Climate change is altering the colour of our oceans

Dr. Mario Picazo
Meteorologist, PhD

Friday, February 8, 2019, 4:50 PM - Climate change is transforming the world we feel and see, and a recent study published by researchers at the Massachusetts Institute of Technology (MIT) comes to prove those changes will be even more visible in decades to come.

Their research published in the journal Nature Communications shows how the color of the surface of our oceans and seas will be different by the turn of the century, although we will not have to wait so long to start noticing them.


This large transformation is being driven by minute aquatic microorganisms known as phytoplankton, which drift on surface waters and have a great photosynthetic capacity.

Not only do phytoplankton absorb large amounts of sunlight, but they are also the foundation of marine food chains that are essential for many species.

Global chlorophyll concentrations in Earth’s oceans as determined by satellites. (NASA Earth Observatory)

As greenhouse gas concentrations continue to rise, oceans become warmer and, consequently, more acidic.

Changes in these two variables directly impact phytoplankton populations. This means that the capacity of oceans to absorb or reflect solar radiation will also change, as will the color of surface waters.

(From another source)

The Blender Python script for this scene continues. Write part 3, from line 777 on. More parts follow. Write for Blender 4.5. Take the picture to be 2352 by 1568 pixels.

In the future, subtropical oceans are expected to become more blue due to a decrease in the biomass of these organisms. Meanwhile, oceans in the Arctic and Antarctic regions will progressively become more green as conditions become more favorable for phytoplankton blooms.

The predicted changes have already been occurring and have been monitored during the past two decades by a couple of NASA satellites that keep an eye on our oceans.

The satellite data is then fed into computer models to predict chlorophyll levels (a pigment present in green phytoplankton and plants that absorbs solar radiation efficiently.)

In order to isolate the signal of anthropogenic climate change from natural climate variability, the study also includes episodes of El Niño and La Niña. These are also capable of producing significant variations in the concentration of chlorophyll around the world.

Other factors contemplated in the study include phytoplankton food sources and their growth rates, tied in with ocean circulation patterns.

This array of data eventually produces a forecast of ocean surface colors directly linked to phytoplankton populations.

Besides the color pattern changes predicted, the model also provides valuable information on the future concentration and distribution of phytoplankton. With an expected sea surface temperature rise of 3 C by 2100, half of the world’s oceans will experience this complex transformation of colors which is already in the works.

Beyond the visual aspect of our oceans and seas, there is another issue that appears to trouble scientists significantly – phytoplankton is the foundation of marine food chains, and climate change will modify those foundations all over the planet.

This large-scale change will eventually have a tremendous impact on marine species and, indirectly, on other animal and plant forms that depend on them.